--- START Dataset content ---

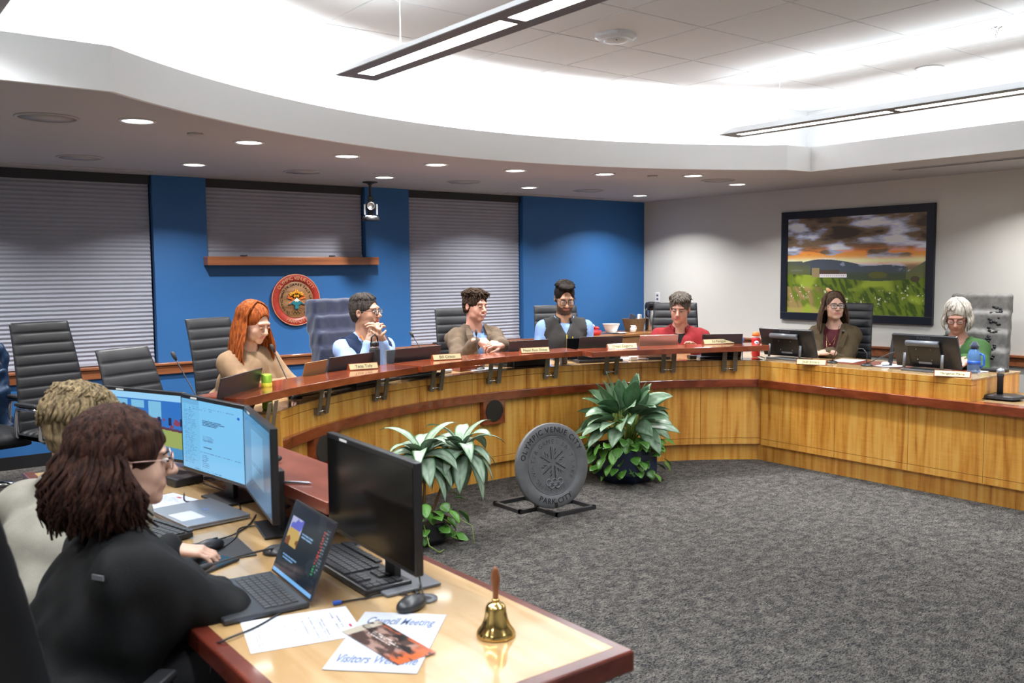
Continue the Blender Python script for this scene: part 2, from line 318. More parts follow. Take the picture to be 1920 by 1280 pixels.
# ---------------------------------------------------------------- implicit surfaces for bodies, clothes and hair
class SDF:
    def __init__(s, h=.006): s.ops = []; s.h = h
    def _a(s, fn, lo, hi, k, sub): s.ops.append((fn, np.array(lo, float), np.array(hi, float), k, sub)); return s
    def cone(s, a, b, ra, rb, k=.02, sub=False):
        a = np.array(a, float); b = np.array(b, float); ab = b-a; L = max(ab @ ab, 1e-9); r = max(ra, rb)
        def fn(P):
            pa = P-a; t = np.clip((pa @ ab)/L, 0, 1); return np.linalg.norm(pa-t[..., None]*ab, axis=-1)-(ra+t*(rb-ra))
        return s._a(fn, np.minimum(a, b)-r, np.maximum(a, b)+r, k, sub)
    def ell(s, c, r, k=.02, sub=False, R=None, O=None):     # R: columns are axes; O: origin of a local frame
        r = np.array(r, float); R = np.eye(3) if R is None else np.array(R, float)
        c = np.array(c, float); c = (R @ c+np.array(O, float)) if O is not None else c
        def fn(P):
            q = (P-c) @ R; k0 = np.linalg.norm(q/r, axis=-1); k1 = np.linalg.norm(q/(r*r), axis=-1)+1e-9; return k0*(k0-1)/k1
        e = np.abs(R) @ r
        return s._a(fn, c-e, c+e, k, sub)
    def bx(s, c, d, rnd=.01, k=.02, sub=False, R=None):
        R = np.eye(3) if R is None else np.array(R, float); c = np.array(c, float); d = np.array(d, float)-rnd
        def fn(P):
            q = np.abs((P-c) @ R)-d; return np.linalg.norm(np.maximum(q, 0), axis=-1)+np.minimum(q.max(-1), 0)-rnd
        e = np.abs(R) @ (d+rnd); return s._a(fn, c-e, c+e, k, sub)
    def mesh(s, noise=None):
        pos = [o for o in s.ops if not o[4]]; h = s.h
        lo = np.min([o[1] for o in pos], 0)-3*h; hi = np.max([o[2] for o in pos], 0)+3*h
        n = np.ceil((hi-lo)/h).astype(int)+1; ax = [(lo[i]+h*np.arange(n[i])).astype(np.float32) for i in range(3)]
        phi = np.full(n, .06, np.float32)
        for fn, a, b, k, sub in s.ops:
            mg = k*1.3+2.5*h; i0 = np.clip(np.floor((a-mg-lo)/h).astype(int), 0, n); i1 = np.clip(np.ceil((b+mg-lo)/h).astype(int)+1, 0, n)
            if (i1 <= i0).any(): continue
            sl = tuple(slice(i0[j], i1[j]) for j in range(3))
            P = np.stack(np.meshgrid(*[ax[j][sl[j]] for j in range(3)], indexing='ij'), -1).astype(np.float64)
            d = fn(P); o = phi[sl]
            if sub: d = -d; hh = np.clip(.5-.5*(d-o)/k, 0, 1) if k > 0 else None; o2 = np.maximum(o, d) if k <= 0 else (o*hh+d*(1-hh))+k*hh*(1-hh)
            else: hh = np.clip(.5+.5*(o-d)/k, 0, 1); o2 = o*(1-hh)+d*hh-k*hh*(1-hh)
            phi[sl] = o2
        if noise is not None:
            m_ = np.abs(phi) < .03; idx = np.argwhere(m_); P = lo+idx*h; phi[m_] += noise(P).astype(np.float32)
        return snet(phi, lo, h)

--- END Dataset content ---

Aim of the task: Retype everything in the material word for word, minus pictures.

Complete response:
Continue the Blender Python script for this scene: part 2, from line 318. More parts follow. Take the picture to be 1920 by 1280 pixels.
# ---------------------------------------------------------------- implicit surfaces for bodies, clothes and hair
class SDF:
    def __init__(s, h=.006): s.ops = []; s.h = h
    def _a(s, fn, lo, hi, k, sub): s.ops.append((fn, np.array(lo, float), np.array(hi, float), k, sub)); return s
    def cone(s, a, b, ra, rb, k=.02, sub=False):
        a = np.array(a, float); b = np.array(b, float); ab = b-a; L = max(ab @ ab, 1e-9); r = max(ra, rb)
        def fn(P):
            pa = P-a; t = np.clip((pa @ ab)/L, 0, 1); return np.linalg.norm(pa-t[..., None]*ab, axis=-1)-(ra+t*(rb-ra))
        return s._a(fn, np.minimum(a, b)-r, np.maximum(a, b)+r, k, sub)
    def ell(s, c, r, k=.02, sub=False, R=None, O=None):     # R: columns are axes; O: origin of a local frame
        r = np.array(r, float); R = np.eye(3) if R is None else np.array(R, float)
        c = np.array(c, float); c = (R @ c+np.array(O, float)) if O is not None else c
        def fn(P):
            q = (P-c) @ R; k0 = np.linalg.norm(q/r, axis=-1); k1 = np.linalg.norm(q/(r*r), axis=-1)+1e-9; return k0*(k0-1)/k1
        e = np.abs(R) @ r
        return s._a(fn, c-e, c+e, k, sub)
    def bx(s, c, d, rnd=.01, k=.02, sub=False, R=None):
        R = np.eye(3) if R is None else np.array(R, float); c = np.array(c, float); d = np.array(d, float)-rnd
        def fn(P):
            q = np.abs((P-c) @ R)-d; return np.linalg.norm(np.maximum(q, 0), axis=-1)+np.minimum(q.max(-1), 0)-rnd
        e = np.abs(R) @ (d+rnd); return s._a(fn, c-e, c+e, k, sub)
    def mesh(s, noise=None):
        pos = [o for o in s.ops if not o[4]]; h = s.h
        lo = np.min([o[1] for o in pos], 0)-3*h; hi = np.max([o[2] for o in pos], 0)+3*h
        n = np.ceil((hi-lo)/h).astype(int)+1; ax = [(lo[i]+h*np.arange(n[i])).astype(np.float32) for i in range(3)]
        phi = np.full(n, .06, np.float32)
        for fn, a, b, k, sub in s.ops:
            mg = k*1.3+2.5*h; i0 = np.clip(np.floor((a-mg-lo)/h).astype(int), 0, n); i1 = np.clip(np.ceil((b+mg-lo)/h).astype(int)+1, 0, n)
            if (i1 <= i0).any(): continue
            sl = tuple(slice(i0[j], i1[j]) for j in range(3))
            P = np.stack(np.meshgrid(*[ax[j][sl[j]] for j in range(3)], indexing='ij'), -1).astype(np.float64)
            d = fn(P); o = phi[sl]
            if sub: d = -d; hh = np.clip(.5-.5*(d-o)/k, 0, 1) if k > 0 else None; o2 = np.maximum(o, d) if k <= 0 else (o*hh+d*(1-hh))+k*hh*(1-hh)
            else: hh = np.clip(.5+.5*(o-d)/k, 0, 1); o2 = o*(1-hh)+d*hh-k*hh*(1-hh)
            phi[sl] = o2
        if noise is not None:
            m_ = np.abs(phi) < .03; idx = np.argwhere(m_); P = lo+idx*h; phi[m_] += noise(P).astype(np.float32)
        return snet(phi, lo, h)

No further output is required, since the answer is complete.